Speaker
Description
We present a realistic Markov-Chain Monte-Carlo (MCMC) forecast for the precision of neutrino mass and cosmological parameter measurements with a Euclid-like galaxy clustering survey. We use the most general perturbation theory model for the one-loop power galaxy spectrum and tree-level bispectrum. This model is based on cosmological perturbation theory and includes non-linear bias, redshhift space distortions, IR resummation for baryon acoustic oscillations and so-called UV counterterms. The latter encapsulate various effects of short-scale dynamics which cannot be modeled within perturbation theory, e.g. baryonic feedback and fingers-of-God. Our MCMC procedure computes the theoretical power spectra and bispectra for each set of sampled cosmological parameters and nuisance coefficients describing the non-linear effects. The second ingredient of our approach is the theoretical error covariance which captures uncertainties due to higher-order non-linearities omitted in our model. Having specified characteristics of the spectroscopic survey based on the latest models of the Euclid-like galaxy luminosity function, we generate and fit mock galaxy power spectrum and bispectrum datasets.

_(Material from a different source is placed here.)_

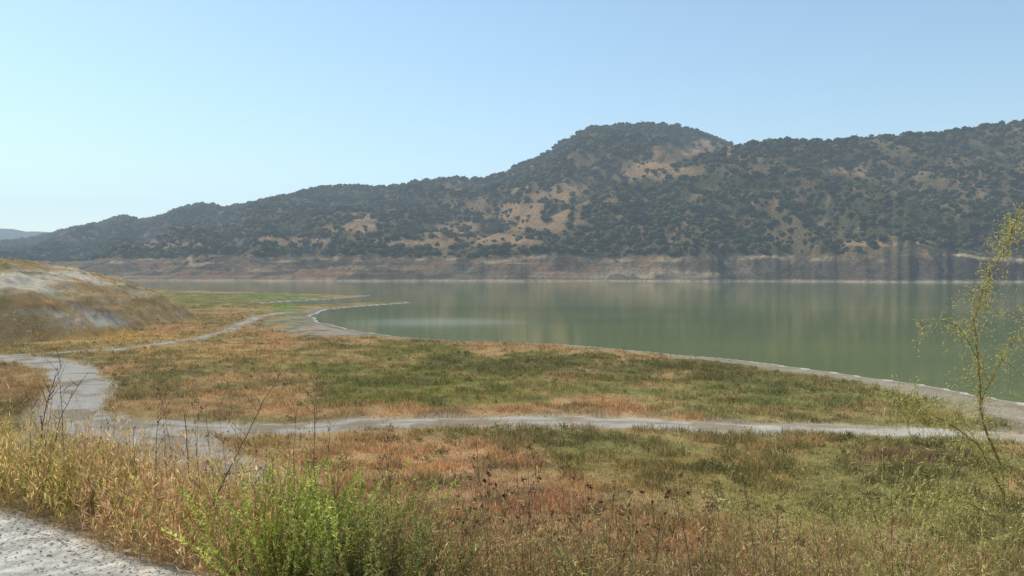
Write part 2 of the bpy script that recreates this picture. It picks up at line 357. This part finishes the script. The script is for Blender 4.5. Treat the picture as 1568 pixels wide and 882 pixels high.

Our results suggest that even under the most agnostic assumptions about non-linear bias and short-scale physics the Euclid alone will be able to measure the sum of neutrino masses with $1\text{-}\sigma$ error of 25 meV. When combined with the most recent Planck likelihood, this uncertainty decreases to 18 meV. Reducing the theoretical error on the bispectrum down to the two-loop level improves the bound to 14 meV.